Pull each line holding "from" out of the entries below.

**Information provided**
— Begin —

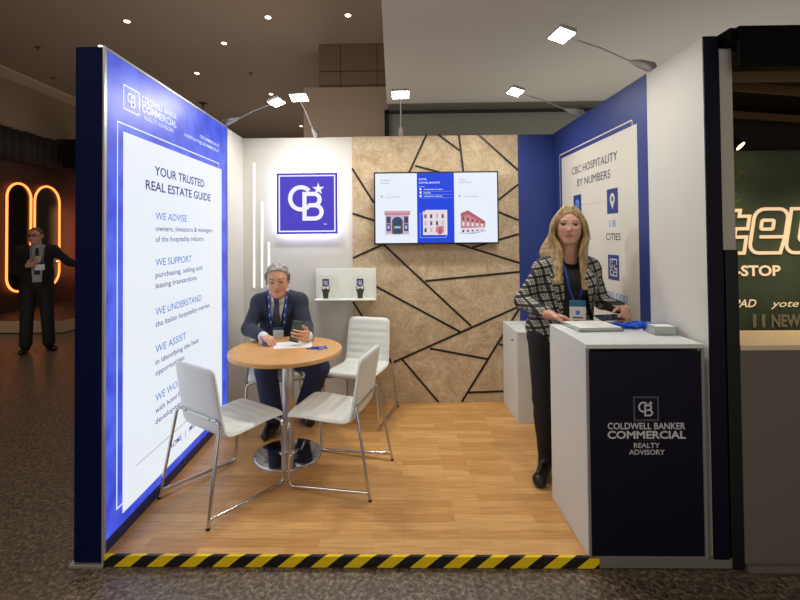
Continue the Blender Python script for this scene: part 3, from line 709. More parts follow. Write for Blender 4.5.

— End —
— Begin —

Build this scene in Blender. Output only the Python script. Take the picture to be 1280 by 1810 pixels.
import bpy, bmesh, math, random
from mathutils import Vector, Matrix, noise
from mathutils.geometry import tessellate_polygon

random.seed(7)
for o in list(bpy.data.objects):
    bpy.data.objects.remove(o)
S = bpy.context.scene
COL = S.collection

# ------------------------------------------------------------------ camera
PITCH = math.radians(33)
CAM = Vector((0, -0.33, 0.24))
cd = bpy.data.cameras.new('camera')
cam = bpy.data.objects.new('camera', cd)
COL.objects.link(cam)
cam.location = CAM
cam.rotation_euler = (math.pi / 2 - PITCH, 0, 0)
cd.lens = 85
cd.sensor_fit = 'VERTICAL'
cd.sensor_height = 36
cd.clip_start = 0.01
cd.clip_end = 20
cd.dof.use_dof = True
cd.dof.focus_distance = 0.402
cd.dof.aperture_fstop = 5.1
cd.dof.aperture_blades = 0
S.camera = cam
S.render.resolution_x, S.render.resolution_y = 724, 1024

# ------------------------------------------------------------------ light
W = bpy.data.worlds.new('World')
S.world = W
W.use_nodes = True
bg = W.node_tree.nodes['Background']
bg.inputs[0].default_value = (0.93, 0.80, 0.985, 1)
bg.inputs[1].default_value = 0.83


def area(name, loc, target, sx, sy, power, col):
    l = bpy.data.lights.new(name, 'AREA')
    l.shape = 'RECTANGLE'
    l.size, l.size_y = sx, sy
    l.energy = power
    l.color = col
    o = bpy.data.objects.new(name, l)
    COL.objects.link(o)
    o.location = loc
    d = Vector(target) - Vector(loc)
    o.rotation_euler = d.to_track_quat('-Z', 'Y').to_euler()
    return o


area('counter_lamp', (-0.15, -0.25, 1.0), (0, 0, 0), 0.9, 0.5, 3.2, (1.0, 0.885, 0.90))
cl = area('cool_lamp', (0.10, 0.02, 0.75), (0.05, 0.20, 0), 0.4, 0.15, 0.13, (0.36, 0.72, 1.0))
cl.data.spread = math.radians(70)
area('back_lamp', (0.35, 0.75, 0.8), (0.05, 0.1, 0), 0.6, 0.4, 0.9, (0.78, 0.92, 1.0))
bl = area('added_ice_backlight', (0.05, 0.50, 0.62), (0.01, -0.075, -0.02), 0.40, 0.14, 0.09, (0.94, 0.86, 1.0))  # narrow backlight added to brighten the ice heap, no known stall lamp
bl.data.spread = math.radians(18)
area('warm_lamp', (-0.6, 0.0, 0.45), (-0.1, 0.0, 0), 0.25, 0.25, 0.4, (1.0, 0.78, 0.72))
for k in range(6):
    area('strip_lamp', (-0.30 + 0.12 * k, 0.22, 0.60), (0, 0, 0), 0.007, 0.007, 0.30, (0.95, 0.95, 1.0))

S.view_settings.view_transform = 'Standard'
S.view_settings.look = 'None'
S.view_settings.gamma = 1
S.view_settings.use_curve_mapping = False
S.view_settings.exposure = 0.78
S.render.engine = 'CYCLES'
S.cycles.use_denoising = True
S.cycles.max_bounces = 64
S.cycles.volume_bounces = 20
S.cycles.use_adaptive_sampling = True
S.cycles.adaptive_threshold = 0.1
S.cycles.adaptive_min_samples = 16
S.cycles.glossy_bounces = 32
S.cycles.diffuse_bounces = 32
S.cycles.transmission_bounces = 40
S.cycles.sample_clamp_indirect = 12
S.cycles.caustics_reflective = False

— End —
— Begin —

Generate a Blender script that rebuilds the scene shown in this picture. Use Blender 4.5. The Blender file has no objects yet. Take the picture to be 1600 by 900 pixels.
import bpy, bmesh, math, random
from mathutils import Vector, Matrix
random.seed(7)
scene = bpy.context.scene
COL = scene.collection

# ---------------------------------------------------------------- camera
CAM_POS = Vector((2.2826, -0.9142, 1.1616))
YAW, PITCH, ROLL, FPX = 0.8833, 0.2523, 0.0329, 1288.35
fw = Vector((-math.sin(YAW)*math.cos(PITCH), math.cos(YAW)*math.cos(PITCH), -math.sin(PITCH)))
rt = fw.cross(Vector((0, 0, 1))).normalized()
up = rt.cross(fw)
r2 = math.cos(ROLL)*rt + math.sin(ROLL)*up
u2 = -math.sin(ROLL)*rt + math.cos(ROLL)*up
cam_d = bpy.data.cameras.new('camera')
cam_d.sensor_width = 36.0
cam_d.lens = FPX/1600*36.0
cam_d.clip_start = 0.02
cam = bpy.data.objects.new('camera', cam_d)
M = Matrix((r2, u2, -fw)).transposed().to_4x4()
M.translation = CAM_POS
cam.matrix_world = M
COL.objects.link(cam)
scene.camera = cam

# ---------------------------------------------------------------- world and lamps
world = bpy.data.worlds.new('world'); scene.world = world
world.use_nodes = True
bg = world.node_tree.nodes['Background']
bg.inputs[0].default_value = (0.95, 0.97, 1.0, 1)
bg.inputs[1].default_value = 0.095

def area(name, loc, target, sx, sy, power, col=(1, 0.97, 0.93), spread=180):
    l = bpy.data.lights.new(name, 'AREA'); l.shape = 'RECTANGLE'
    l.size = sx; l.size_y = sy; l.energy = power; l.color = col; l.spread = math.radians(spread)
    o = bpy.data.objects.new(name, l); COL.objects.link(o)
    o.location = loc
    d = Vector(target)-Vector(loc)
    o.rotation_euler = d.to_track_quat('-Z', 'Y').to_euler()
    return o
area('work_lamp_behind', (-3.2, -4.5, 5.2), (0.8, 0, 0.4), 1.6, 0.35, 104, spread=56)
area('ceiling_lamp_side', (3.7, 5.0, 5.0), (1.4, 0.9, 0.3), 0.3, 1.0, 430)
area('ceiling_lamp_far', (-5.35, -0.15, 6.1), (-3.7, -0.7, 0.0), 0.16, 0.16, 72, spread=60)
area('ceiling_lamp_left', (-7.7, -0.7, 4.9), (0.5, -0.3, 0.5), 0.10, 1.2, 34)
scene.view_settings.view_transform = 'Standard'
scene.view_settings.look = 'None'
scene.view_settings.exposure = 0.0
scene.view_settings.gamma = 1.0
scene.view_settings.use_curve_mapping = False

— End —

**The response**
Continue the Blender Python script for this scene: part 3, from line 709. More parts follow. Write for Blender 4.5.
from mathutils import Vector, Matrix, noise
from mathutils.geometry import tessellate_polygon
from mathutils import Vector, Matrix